Öte yandan toprak yatırımını proje bölgelerinde yapmak gerektiğini unutmayın. Değeri zaten yüksek bölgeler yerine değeri yükselecek, proje üretiminin olduğu (Çanakkale, Balıkesir, Edirne, Manisa vb. gibi) bölgelerden ve bu bölgelerdeki özel bakir noktalardan yer almalısınız. Çok sayıdaki alım kriterini o bölgenin uzmanı bir gayrimenkul danışmanıyla birlikte değerlendirmelisiniz. Ancak önemle belirtmek isterim ki salt bir gayrimenkul danışmanı ile değil uzmanlık alanı arsa – arazi olan bir toprak uzmanı ile hareket etmelisiniz.

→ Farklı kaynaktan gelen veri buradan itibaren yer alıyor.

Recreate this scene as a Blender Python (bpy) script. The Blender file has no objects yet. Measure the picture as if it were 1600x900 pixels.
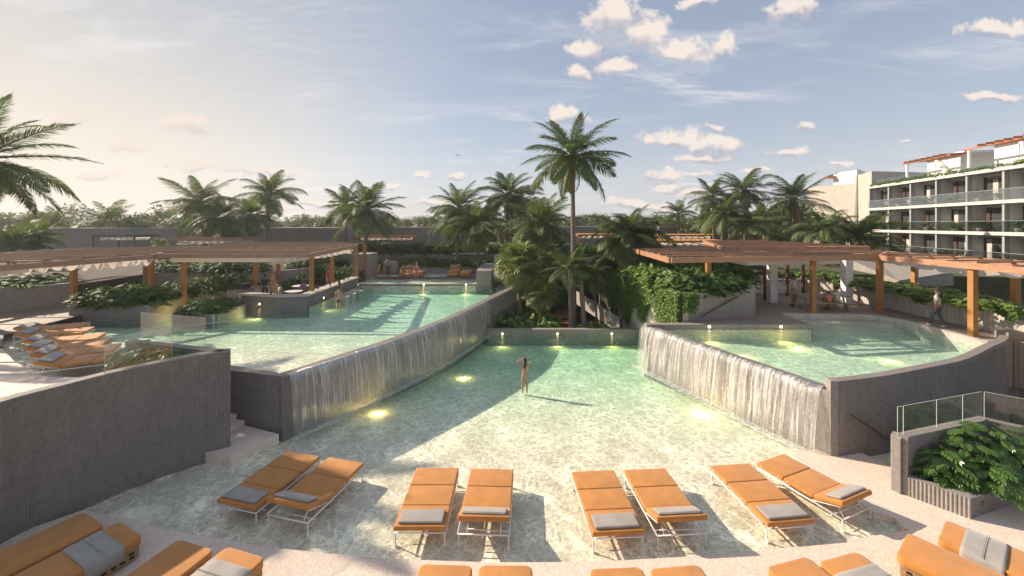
import bpy, bmesh, math, random
from mathutils import Vector, Matrix, noise
random.seed(7)
R = math.radians
S = bpy.context.scene
COL = S.collection
F = 622.0; HZ = 351.0; CZ = 6.8          # focal length and horizon in photo pixels, eye height

# ------------------------------------------------------------------ camera
cam = bpy.data.cameras.new("camera"); camo = bpy.data.objects.new("camera", cam); COL.objects.link(camo)
camo.location = (0, 0, CZ); camo.rotation_euler = (R(90), 0, 0)
cam.sensor_width = 36; cam.lens = 36 * F / 1600; cam.shift_y = -(450 - HZ) / 1600
cam.clip_end = 6000; cam.clip_start = 0.1
S.camera = camo
# ------------------------------------------------------------------ light
SUN_AZ = R(-66); SUN_EL = R(28.5)
sd = Vector((math.sin(SUN_AZ) * math.cos(SUN_EL), math.cos(SUN_AZ) * math.cos(SUN_EL), math.sin(SUN_EL)))
sun = bpy.data.lights.new("sun", 'SUN'); sun.energy = 4.6; sun.angle = R(0.5); sun.color = (1, .84, .66)
suno = bpy.data.objects.new("sun", sun); COL.objects.link(suno)
suno.rotation_euler = (-sd).to_track_quat('-Z', 'Y').to_euler()
S.view_settings.view_transform = 'Standard'; S.view_settings.look = 'None'
S.view_settings.exposure = 0.78; S.view_settings.gamma = 1

world = bpy.data.worlds.new("World"); S.world = world; world.use_nodes = True

class NT:
    """small helper for building node trees"""
    def __init__(s, nt): s.nt = nt; s.N = nt.nodes; s.L = nt.links
    def n(s, t, **k):
        o = s.N.new(t)
        for a, b in k.items(): setattr(o, a, b)
        return o
    def put(s, sock, v):
        if isinstance(v, bpy.types.NodeSocket): s.L.new(v, sock)
        elif v is not None: sock.default_value = v
    def m(s, op, a, b=None, c=None, clamp=False):
        o = s.n('ShaderNodeMath', operation=op, use_clamp=clamp)
        s.put(o.inputs[0], a)
        if b is not None: s.put(o.inputs[1], b)
        if c is not None: s.put(o.inputs[2], c)
        return o.outputs[0]
    def v(s, op, a, b=None):
        o = s.n('ShaderNodeVectorMath', operation=op)
        s.put(o.inputs[0], a)
        if b is not None: s.put(o.inputs[1], b)
        return o.outputs['Value'] if op in ('LENGTH', 'DOT_PRODUCT', 'DISTANCE') else o.outputs[0]
    def ss(s, x, a, b, lo=0.0, hi=1.0):
        o = s.n('ShaderNodeMapRange', interpolation_type='SMOOTHSTEP')
        s.put(o.inputs[0], x); s.put(o.inputs[1], a); s.put(o.inputs[2], b); s.put(o.inputs[3], lo); s.put(o.inputs[4], hi)
        return o.outputs[0]
    def noise(s, vec, scale, detail=4, rough=.55, dist=0.0, col=False, dim='3D'):
        o = s.n('ShaderNodeTexNoise', noise_dimensions=dim)
        if vec is not None: s.put(o.inputs['Vector'], vec)
        o.inputs['Scale'].default_value = scale; o.inputs['Detail'].default_value = detail
        o.inputs['Roughness'].default_value = rough; o.inputs['Distortion'].default_value = dist
        return o.outputs[1 if col else 0]
    def mix(s, f, a, b, mode='MIX'):
        o = s.n('ShaderNodeMix', data_type='RGBA', blend_type=mode)
        s.put(o.inputs[0], f)
        for i, q in ((6, a), (7, b)):
            if isinstance(q, bpy.types.NodeSocket): s.L.new(q, o.inputs[i])
            else: o.inputs[i].default_value = (*q[:3], 1)
        return o.outputs[2]
    def mapping(s, vec, scale=(1, 1, 1), rot=(0, 0, 0), loc=(0, 0, 0)):
        o = s.n('ShaderNodeMapping'); s.put(o.inputs[0], vec)
        o.inputs[1].default_value = loc; o.inputs[2].default_value = rot; o.inputs[3].default_value = scale
        return o.outputs[0]
    def bump(s, h, strength=.3, dist=.02):
        o = s.n('ShaderNodeBump'); s.put(o.inputs['Height'], h)
        o.inputs['Strength'].default_value = strength; o.inputs['Distance'].default_value = dist
        return o.outputs[0]

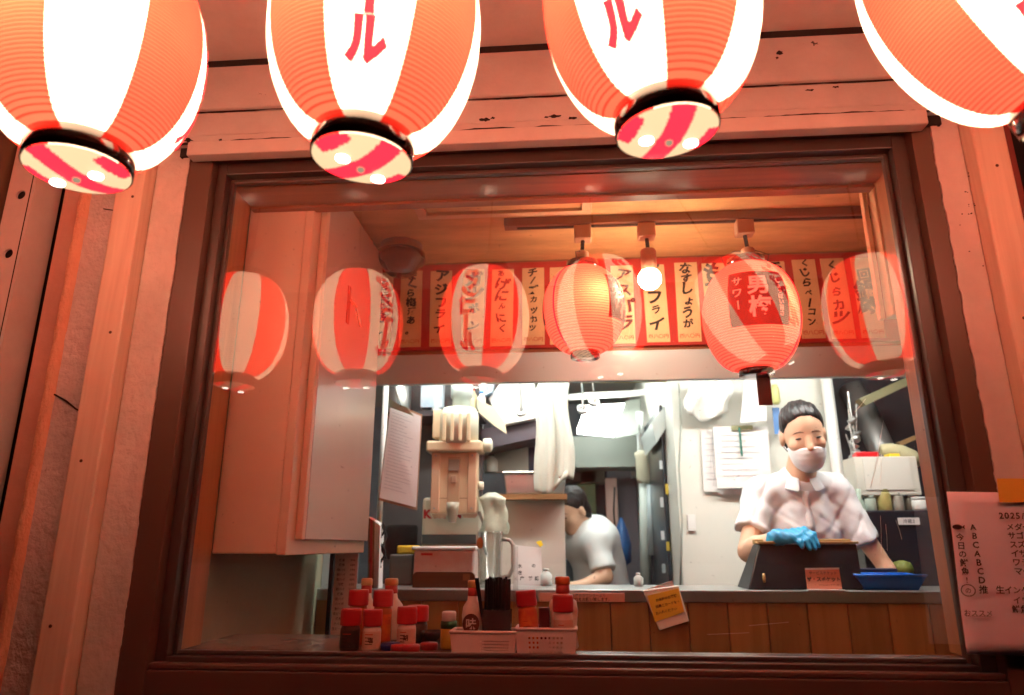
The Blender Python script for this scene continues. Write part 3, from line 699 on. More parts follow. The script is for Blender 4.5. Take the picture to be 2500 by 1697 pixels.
def jar(x, Y, r, z0, zc, zt, body, label, lab=None, tilt=0, capm=None, txt=None, name='spice_jar', cat='jar', group=GRP):
    t = thing(name, label, cat, (x, Y, z0), group)
    if tilt: t.rotation_euler = (0, tilt, 0)
    h, c, tp = 0, zc-z0, zt-z0; rb = r*.93
    obj('body', MB().lathe([(rb*.9, 0), (rb, .003), (rb, c-.008), (rb*.86, c)], n=28), body, t, smooth=True, local=True)
    cp = MB().lathe([(r*.96, c), (r, c+.002), (r, tp-.004), (r*.94, tp), (r*.3, tp+.0005)], n=36)
    obj('cap', cp, capm or M_redcap, t, smooth=False, local=True, bevel=0)
    if lab:
        mb = MB(); gr = [[(rb*1.012*math.cos(a), rb*1.012*math.sin(a), z) for a in np.linspace(-PI*.95, -PI*.05, 15)] for z in (c*.12, c*.80)]
        mb.sheet(gr); lo_ = obj('label', mb, lab, t, smooth=True, local=True)
        for q in range(4):
            zz_ = c*(.66-.13*q); aa = np.linspace(-PI*.66, -PI*random.uniform(.36, .5), 6)
            obj('print_line', MB().sheet([[(rb*1.03*math.cos(a), rb*1.03*math.sin(a), zz_+dz_) for a in aa] for dz_ in (0, .0016)]), M_redink if q == 0 else M_brownspice, lo_, local=True)
        if txt: write(lo_, txt, (rb*.15, -rb*1.04, c*.45), r*.55, M_brownspice if lab is not M_orl else M_redink, vertical=True, local=True, off=.03)
    return t
def zpx(y, Y, x=500): return D(*C7(x, y), Y)[2]
x, r = jar_at(275, 440, .085); jar(x, .085, r, ZC, zpx(585, .085), zpx(450, .085), M_brownspice, 'red capped jar of dark spice, front left of the cluster', lab=mat('dark_label', s(50, 34, 26), .5), txt='ろ')
x, r = jar_at(455, 610, .085); jar(x, .085, r, ZC, zpx(590, .085), zpx(458, .085), M_jarw, 'red capped jar with a white label, beside the dark spice jar', lab=M_lab, txt='塩')
x, r = jar_at(330, 490, .17); jar(x, .17, r, ZC, zpx(425, .17), zpx(297, .17), M_amber, 'tall amber spice jar with red cap, behind at left', lab=M_amber)
x, r = jar_at(530, 690, .17); jar(x, .17, r, ZC, zpx(430, .17), zpx(300, .17), M_amber, 'tall amber spice jar with red cap, second of the back pair', lab=M_orl)
x, r = jar_at(730, 890, .13); jar(x, .13, r, ZC, zpx(570, .13), zpx(432, .13), M_jarw, 'red capped jar with pinkish label, standing alone near the middle', lab=M_lab, txt='胡')
x, r = jar_at(855, 938, .22); jar(x, .22, .024, ZC, zpx(550, .22), zpx(422, .22), M_brownspice, 'red capped jar half hidden behind the pinkish labelled jar')
def sauce(x, Y, r, z0, zs, zn, zt, label, bodym, neckm, capm, labm=None, tilt=0, emblem=False, name='sauce_bottle'):
    t = thing(name, label, 'bottle', (x, Y, z0), GRP)
    if tilt: t.rotation_euler = (0, tilt, 0)
    a, b, c = zs-z0, zn-z0, zt-z0
    obj('body', MB().lathe([(r*.92, 0), (r, .004), (r*.86, a*.35), (r, a*.8), (r*.9, a), (r*.5, a+(b-a)*.55), (r*.44, b)], n=32), bodym, t, smooth=True, local=True)
    obj('neck', MB().lathe([(r*.46, b-.002), (r*.48, b), (r*.46, b+(c-b)*.5)], n=24), neckm, t, smooth=True, local=True)
    obj('cap', MB().lathe([(r*.47, b+(c-b)*.5), (r*.5, b+(c-b)*.52), (r*.5, c-.003), (r*.44, c)], n=24), capm, t, smooth=True, local=True)
    if emblem:
        e = obj('emblem', MB().prism([(.017*math.cos(2*PI*k/20), -r*1.0, a*.62+.019*math.sin(2*PI*k/20)) for k in range(20)], (0, -.001, 0)), mat('emblem_brown', s(96, 52, 44), .6), t, local=True)
        write(e, '味', (0, -r*1.0-.0016, a*.62), .022, M_jarw, local=True, off=.02)
    return t
x, r = jar_at(405, 535, .27); sauce(x, .27, .026, ZC, zpx(420, .27), zpx(318, .27), zpx(205, .27), 'white bottle with tan cap and red neck, behind the amber jars', M_jarw, M_neck, M_tan)
x, r = jar_at(605, 740, .27); sauce(x, .27, .031, ZC, zpx(420, .27), zpx(318, .27), zpx(205, .27), 'round white bottle with tan cap, right of its twin by the list', M_jarw, M_neck, M_tan)
x, r = jar_at(1100, 1200, .12)
t = thing('dressing_bottle', 'small yellow bottle with green label and white cap, left of the baskets', 'bottle', (x, .12, ZC), GRP)
obj('body', MB().lathe([(.014, ZC), (.0165, ZC+.004), (.0165, zpx(600, .12))], (x, .12, 0), 24), mat('yellow_dressing', s(190, 150, 50), .3), t, smooth=True)
obj('label', MB().lathe([(.0168, zpx(605, .12)), (.0168, zpx(545, .12))], (x, .12, 0), 24), mat('green_label', s(30, 90, 50), .5), t, smooth=True)
obj('cap', MB().lathe([(.0135, zpx(545, .12)), (.015, zpx(540, .12)), (.015, zpx(480, .12)), (.013, zpx(468, .12))], (x, .12, 0), 24), M_white, t, smooth=True)
for cx, col, lb, Y, rr_ in ((680, s(36, 40, 120), 'blue lid lying among the spice jars', .10, .020), (745, s(170, 30, 36), 'red lid lying left of the blue bowl rim', .075, .016),
                            (840, s(176, 30, 34), 'red lid lying flat in front of the pinkish labelled jar', .075, .019), (990, s(150, 30, 36), 'red lid lying apart, right of the jars', .11, .018)):
    x = D(*C7(cx, 680), Y)[0]
    one('jar_lid', MB().lathe([(rr_, ZC), (rr_, ZC+.010), (rr_*.93, ZC+.013), (rr_*.2, ZC+.0135)], (x, Y, 0), 28), mat('lid_%d' % cx, col, .3), lb if cx != 745 else 'small red lid lying beside the blue lid', 'lid', 'loose lids', smooth=True)
x = D(*C7(1015, 620), .19)[0]
one('dark_bowl', MB().lathe([(.012, ZC), (.02, ZC+.002), (.026, ZC+.018), (.027, ZC+.026), (.024, ZC+.026), (.018, ZC+.008)], (x, .19, 0), 28), mat('bowl_dark', s(40, 28, 40), .25), 'small dark bowl between the jars and the baskets', 'bowl', smooth=True)

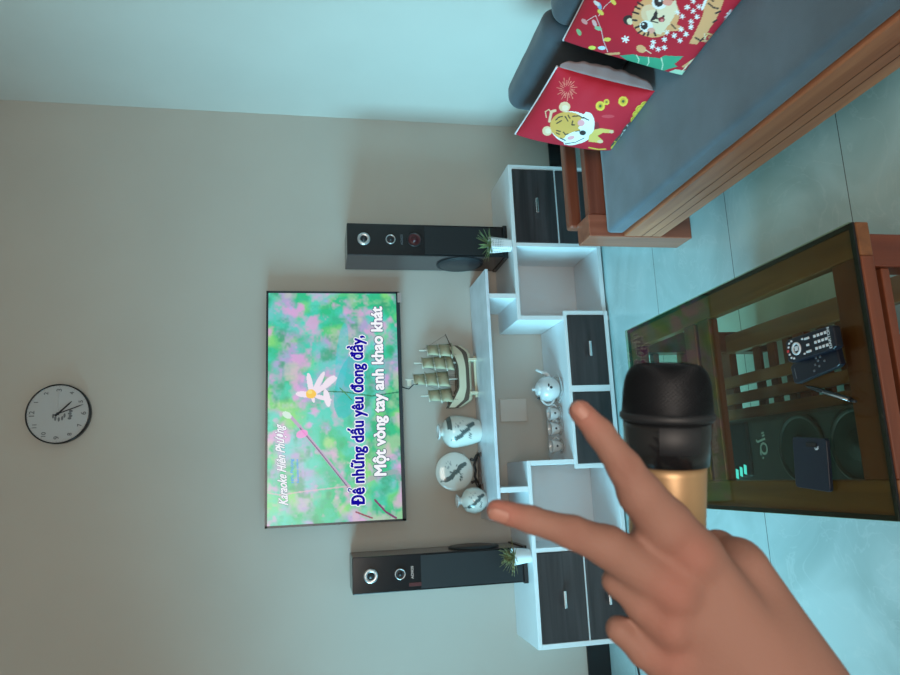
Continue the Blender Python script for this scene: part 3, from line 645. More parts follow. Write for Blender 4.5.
def cushion(name, x0, x1, y0, y1, z0, z1, m_, parent, bev=.03, lean=0, puff=0):
    mb = MB().box(x0, x1, y0, y1, z0, z1)
    o = build(mb, name, m_, parent)
    bm = bmesh.new(); bm.from_mesh(o.data); bmesh.ops.subdivide_edges(bm, edges=bm.edges[:], cuts=31, use_grid_fill=True)
    lo_ = np.array([x0, y0, z0]) - ORG[o.name]; hi_ = np.array([x1, y1, z1]) - ORG[o.name]
    for v in bm.verts:
        p = np.array(v.co[:]); u = (p - lo_) / (hi_ - lo_) * 2 - 1      # denser rings near the edges so the rounding is smooth
        u = np.sign(u) * (1 - np.clip(1 - np.abs(u), 0, 1) ** 1.6); p = lo_ + (u + 1) / 2 * (hi_ - lo_)
        q = np.clip(p, lo_ + bev, hi_ - bev); d = p - q; n_ = np.linalg.norm(d)
        if n_ > 1e-9: p = q + d / n_ * bev
        p[0] += lean * (p[2] + ORG[o.name][2] - z0); v.co = p
    bm.to_mesh(o.data); bm.free()
    for p in o.data.polygons: p.use_smooth = True
    if puff:
        tx = bpy.data.textures.new('puff', 'CLOUDS'); tx.noise_scale = .25; dmod = o.modifiers.new('puff', 'DISPLACE'); dmod.texture = tx; dmod.strength = puff; dmod.mid_level = .5
    return o
cushion('seat_cushion', .541, 1.26, YN + .125, -1.270, .307, .381, M_fab, sofa, .016, 0, .006)
for y0, y1 in ((-1.72, -1.165), (-2.28, -1.735), (-2.85, -2.295), (-3.43, -2.865)):
    cushion('back_cushion', 1.075, 1.20, y0, y1, .382, .740, M_fabd, sofa, .052, .12, .012)

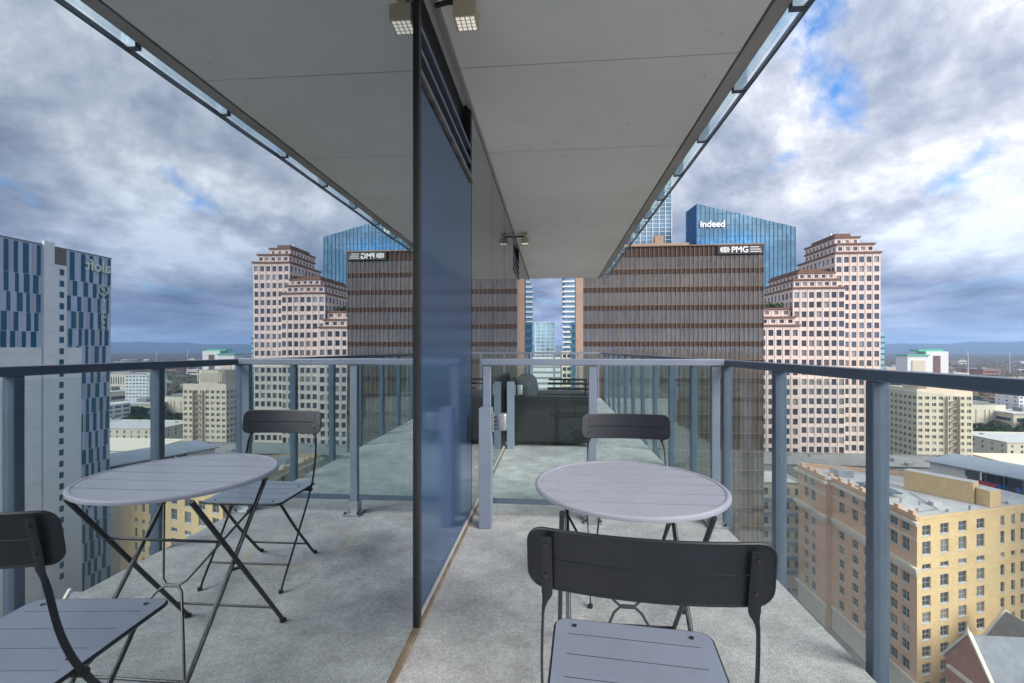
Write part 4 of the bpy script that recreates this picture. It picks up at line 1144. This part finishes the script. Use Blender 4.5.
# -- low cream row with blue bands behind the street, and the long dark roof
def flat_building(name, label, x0, x1, y0, y1, top, mw, mr, nf, ns, nr, pitch=3.6, ww=1.5, hh=1.9, first=1.5, bandm=None, group=None, frame='wframe', cat='building'):
    t = thing(name, label, cat, ((x0 + x1) / 2, (y0 + y1) / 2, GZ), 0, group)
    body = MB(); wins = []
    r = rows(top - first, nr, pitch, hh)
    if nf and nr: wall_face(body, (x0, y0), (x1, y0), GZ, top, spread(x1 - x0, nf, ww), r, mw, .2, wins, lambda i, j: (ww, hh))
    else: body.poly([(x0, y0, GZ), (x1, y0, GZ), (x1, y0, top), (x0, y0, top)], mw)
    if ns and nr: wall_face(body, (x0, y1), (x0, y0), GZ, top, spread(y1 - y0, ns, ww), r, mw, .2, wins, lambda i, j: (ww, hh))
    else: body.poly([(x0, y1, GZ), (x0, y0, GZ), (x0, y0, top), (x0, y1, top)], mw)
    body.poly([(x1, y0, GZ), (x1, y1, GZ), (x1, y1, top), (x1, y0, top)], mw); body.poly([(x1, y1, GZ), (x0, y1, GZ), (x0, y1, top), (x1, y1, top)], mw)
    rel(body, t).build('wall', t)
    if wins: place_windows(t, wins, lambda k: window_mb(k[0], k[1], 1, 1, .08, 'wglass', frame, False))
    mb = MB(); mb.poly([(x0 + .3, y0 + .3, top - .3), (x1 - .3, y0 + .3, top - .3), (x1 - .3, y1 - .3, top - .3), (x0 + .3, y1 - .3, top - .3)], mr)
    for (a, b, c, d) in ((x0, x1, y0, y0 + .3), (x0, x1, y1 - .3, y1), (x0, x0 + .3, y0 + .302, y1 - .302), (x1 - .3, x1, y0 + .302, y1 - .302)):
        mb.box(a, b, c, d, top - .3, top + .25, mw)
    rr_ = random.Random(int(x0 * 7 + y0))
    for k in range(rr_.randint(2, 5)):
        a = rr_.uniform(x0 + 1, max(x0 + 1.1, x1 - 4)); c = rr_.uniform(y0 + 1, max(y0 + 1.1, y1 - 4)); s_ = rr_.uniform(1, 2.6)
        mb.box(a, a + s_, c, c + s_, top - .297, top + rr_.uniform(.5, 1.4), rr_.choice(['steel', 'membrane', 'greyroof']))
    rel(mb, t).build('roof', t)
    if bandm:
        mb = MB()
        for k in range(nr): z = top - first - hh - (pitch - hh) * .85 - k * pitch; mb.box(x0 - .5, x1, y0 - .5, y0 - .003, z, z + 1.15, bandm)
        rel(mb, t).build('balcony_band', t)
    return t
flat_building('cream_row_building', 'low cream building with slate-blue bands between granite tower and orange brick building', 50, 79, 152, 166, -41.5, 'cream', 'membrane', 9, 4, 6, 4.6, 1.7, 2.3, 1.6, 'blueband')
flat_building('dark_roof_podium', 'long dark roofed podium below the pink granite tower', 76, 150, 172, 192, -40.5, 'greyroof', 'greyroof', 0, 0, 0)
flat_building('glass_roof_pavilion', 'small grey roof pavilion behind the orange brick building', 99, 109, 148, 160, -40, 'steel', 'membrane', 3, 3, 2)
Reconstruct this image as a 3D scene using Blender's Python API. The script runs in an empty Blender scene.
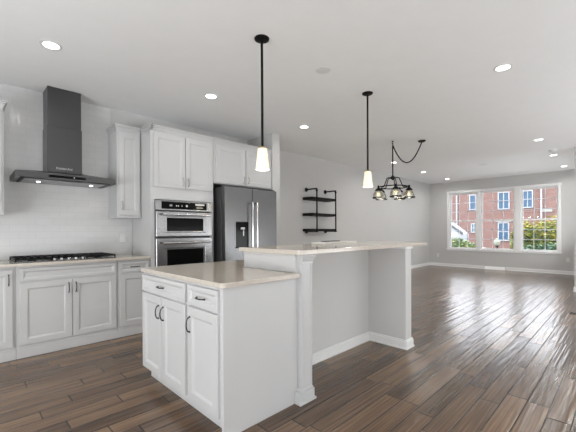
import bpy, bmesh, math, random
from mathutils import Vector, Matrix
random.seed(7)
S = bpy.context.scene
COL = S.collection
R = math.radians
H = 2.805

# ---------------------------------------------------------------- camera
cd = bpy.data.cameras.new('camera'); cam = bpy.data.objects.new('camera', cd); COL.objects.link(cam)
cd.sensor_width = 36; cd.lens = 333.413/576*36; cd.shift_y = (231.954-216)/576; cd.clip_start = .02; cd.clip_end = 300
yaw, pit, rol = R(44.526), R(-.189), R(.271)
fw = Vector((math.sin(yaw), math.cos(yaw), 0)); rt = Vector((math.cos(yaw), -math.sin(yaw), 0)); up = Vector((0, 0, 1))
f2 = fw*math.cos(pit)+up*math.sin(pit); u2 = up*math.cos(pit)-fw*math.sin(pit)
rr = rt*math.cos(rol)-u2*math.sin(rol); uu = u2*math.cos(rol)+rt*math.sin(rol)
M = Matrix((( rr.x, uu.x, -f2.x, 0), (rr.y, uu.y, -f2.y, -4.685), (rr.z, uu.z, -f2.z, 1.212), (0, 0, 0, 1)))
cam.matrix_world = M
S.camera = cam

# ---------------------------------------------------------------- light and exposure
w = bpy.data.worlds.new('sky'); S.world = w; w.use_nodes = True
nt = w.node_tree; bg = nt.nodes['Background']
tc = nt.nodes.new('ShaderNodeTexCoord'); sp = nt.nodes.new('ShaderNodeSeparateXYZ'); cr = nt.nodes.new('ShaderNodeValToRGB')
nt.links.new(tc.outputs['Generated'], sp.inputs[0]); nt.links.new(sp.outputs[2], cr.inputs[0])
cr.color_ramp.elements[0].position = 0.0; cr.color_ramp.elements[0].color = (.5, .52, .5, 1)
cr.color_ramp.elements[1].position = .6; cr.color_ramp.elements[1].color = (.86, .93, 1, 1)
e = cr.color_ramp.elements.new(.03); e.color = (1, 1, 1, 1)
nt.links.new(cr.outputs[0], bg.inputs[0]); bg.inputs[1].default_value = 5.0

def area(name, loc, rot, sx, sy, power, color=(1, 1, 1), shape='RECTANGLE', parent=None, spread=180):
    l = bpy.data.lights.new(name, 'AREA'); l.shape = shape; l.size = sx; l.size_y = sy; l.energy = power; l.color = color
    l.spread = R(spread)
    o = bpy.data.objects.new(name, l); COL.objects.link(o); o.location = loc; o.rotation_euler = rot
    if parent: o.parent = parent
    return o
# added cool fill lamps in front of the windowless rear and left walls
area('rear_fill_light', (1.2, -7.17, 1.15), (R(110), 0, 0), 4.6, 1.7, 88, (.945, .975, 1))
area('rear_fill_light', (6.0, -7.17, 1.15), (R(112), 0, 0), 3.8, 1.7, 85, (.945, .975, 1))
area('rear_low_fill_light', (6.0, -6.4, .4), (R(165), 0, 0), 3.8, 1.4, 34, (.945, .975, 1))  # added low lamp tilted up to brighten the ceiling; no patio exists
area('side_fill_light', (-2.97, -3.6, 1.15), (R(112), 0, R(-90)), 3.8, 1.7, 165, (.945, .975, 1))  # added fill from the left; the wall behind it is solid
area('side_low_fill_light', (-2.3, -3.6, .4), (R(165), 0, R(-90)), 3.8, 1.4, 35, (.945, .975, 1))  # added upward fill near the floor, without a modelled source
area('far_side_fill_light', (10.1, -3.94, 1.25), (R(118), 0, 0), 2.0, 1.5, 34, (.945, .975, 1))  # added lamp to lift the far ceiling and wall; no window here
DOWNLIGHT_NEAR, DOWNLIGHT_FAR, CHANDELIER_BULB = 1.8, 6.0, 2.0
S.view_settings.view_transform = 'Standard'; S.view_settings.look = 'None'
S.view_settings.gamma = 1; S.view_settings.use_curve_mapping = False
S.view_settings.exposure = 0.23
S.cycles.use_denoising = True
S.cycles.max_bounces = 12; S.cycles.diffuse_bounces = 6; S.cycles.glossy_bounces = 4
S.cycles.sample_clamp_indirect = 6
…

Toprak yatırımında yapılan en büyük yanlışlardan biri, sadece konuma bakarak karar vermektir. Toprağın; cinsinden niteliğine, büyüklüğünden eğimine kadar onlarca parametrenin tek tek incelenmesi gerekir. Yan yana iki parselden biri 100 bin TL ederken diğerinin 160 bin TL etmesinin altında işte bu parametreler yatar. Sonuçta eğer doğru bir toprak yatırımı yaptıysanız beş yıllık bir süre içinde al – sat yaparak konut finansmanını sağlamış olabileceğinizi öngörüyoruz bu ekonomik koşullarda.
Yine altınız çizmek gerekir ki alacağınız ve satacağınız toprağı iyi seçmenin yanı sıra alım satım zamanını da doğru belirlemeniz gerekir. Örneğin, toprakta genel olarak en canlı dönem ilkbahar ve sonbahar dönemleriyken bazı bölgelerde kış dönemi toprağın ve kazancın en hareketli dönemidir. Bu konuda toprak uzmanı sizi en doğru şekilde yönlendirmeli, bir anlamda mülk idaresi yolu ile yatırımınızın değerine değer katmalıdır.